I know this 8-year-old girl must have numerous questions, and not the happy one from the song. Tell me why my mother has a serious eye problem that may cause her to go blind. Tell me why we don’t have the money to fix that. Tell me why life is so difficult for us, while others get richer and richer.

Sadly, there are many people across Lao PDR who probably harbour similar thoughts, as economic and social inequities persist despite impressive overall national economic growth. Yet we know that serious human development initiatives are underway that place the reduction of such disparities as a top priority.  

Government and development partners must keep in mind the “tell me why” factor as we follow up on the critical May 16 and 17 conference, on development of a strategy for Lao PDR to progress toward graduation from Least Developed Country (LDC) status by 2020.  The success of such a strategy will depend on not only meeting the global criteria for graduation, which are based on national averages, but also addressing the often-hidden factor of equity, between and within regions, between rural and urban areas, between genders, and among vulnerable populations.

Lao PDR could be deemed formally eligible for graduation as early as 2018, if it meets the threshold requirements for two of the three graduation criteria by 2015. If so, 2018 would initiate a three-year “smooth transition” period, during which continued development gains must be ensured despite loss of preferential LDC treatment in 2021. If Lao PDR succeeds, it will make history and join a very select group: since the LDC category was begun in 1971, only three countries have actually graduated so far. 

Building on the Government’s longstanding commitment to LDC graduation, the country will need to continue with “structural transformation” that ensures wider opportunities for a better quality of life for all.

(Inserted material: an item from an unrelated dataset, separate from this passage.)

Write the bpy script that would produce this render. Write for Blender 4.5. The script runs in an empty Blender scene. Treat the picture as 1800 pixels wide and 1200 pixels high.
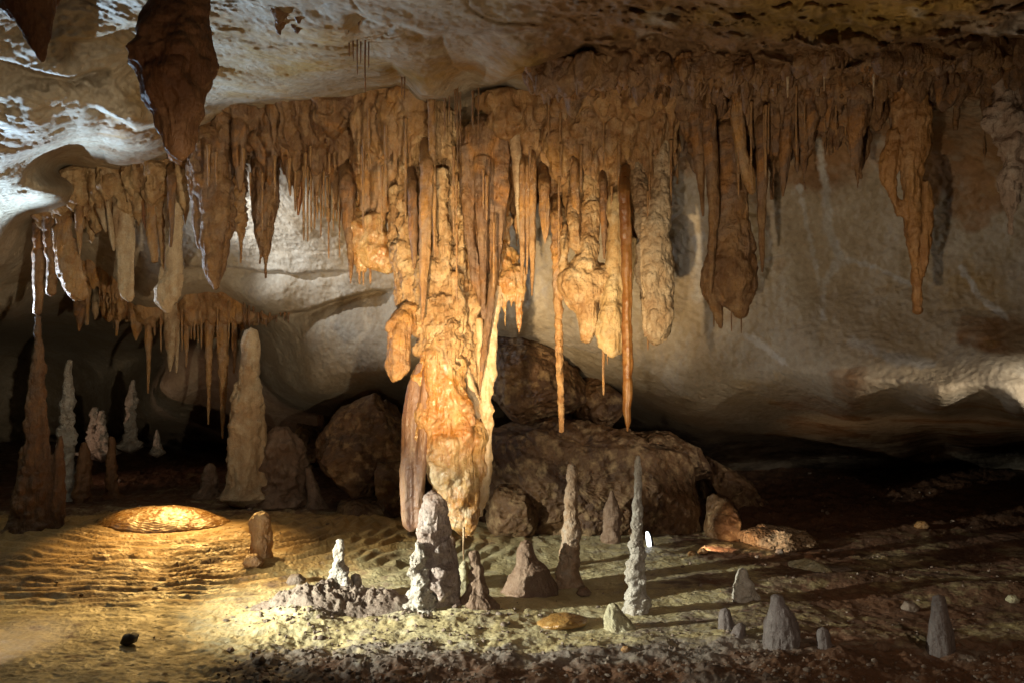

A key challenge for the Government will be to manage several policy choices as Lao PDR aims for graduation and the post-graduation era. 

In particular, this includes how to integrate LDC graduation into the heart of the country’s Vision 2020, so that graduation serves as a first step toward longer-term sustainable development for all.  Critical actions will require sound management of debt  as the country shifts away from receiving grants to concessional loans and, eventually, to quasi-commercial loans. Linked to this will be the need to increase budget revenues from Foreign Direct Investments in natural resources development  to deal with higher repayments expected on the expanding number of loans.

At the same time, “smoothing out” the curve of fiscal management will be crucial in a multi-year framework so that the country can manage the impact of volatile commodity prices on revenues and continue to prioritize additional investments for achievement of the Millennium Development Goals (MDGs). This will be necessary especially in such areas as nutrition, child mortality, secondary school enrolment, and adult literacy. Rebalancing dependence on the natural resource sector will require special focus on sectors such as agriculture and rural development, with direct linkages to reduction of poverty and hunger, and on small industry development to also boost employment in modern industry.

Strengthening national resilience through improved Disaster Risk Management will be critical as well. For example, in my experience in the Maldives – one of the three countries to graduate from LDC status – the country had been declared eligible for graduation but had to be granted an exceptional postponement by another three years so it could cope with the economic devastation of the 2004 Indian Ocean tsunami.  

Lao PDR has every reason to look forward to LDC graduation with hope, since the Government and people alike do not wish to remain trapped in the status of being underdeveloped. The country is potentially poised to “take off” in the long term, with LDC graduation just the first step. And if the country is successful in its ambition, far fewer people in Lao PDR will need to plead “tell me why.”

Minh H. Pham is the Resident Coordinator of the United Nations System in Lao PDR and the Resident Representative of the United Nations Development Programme.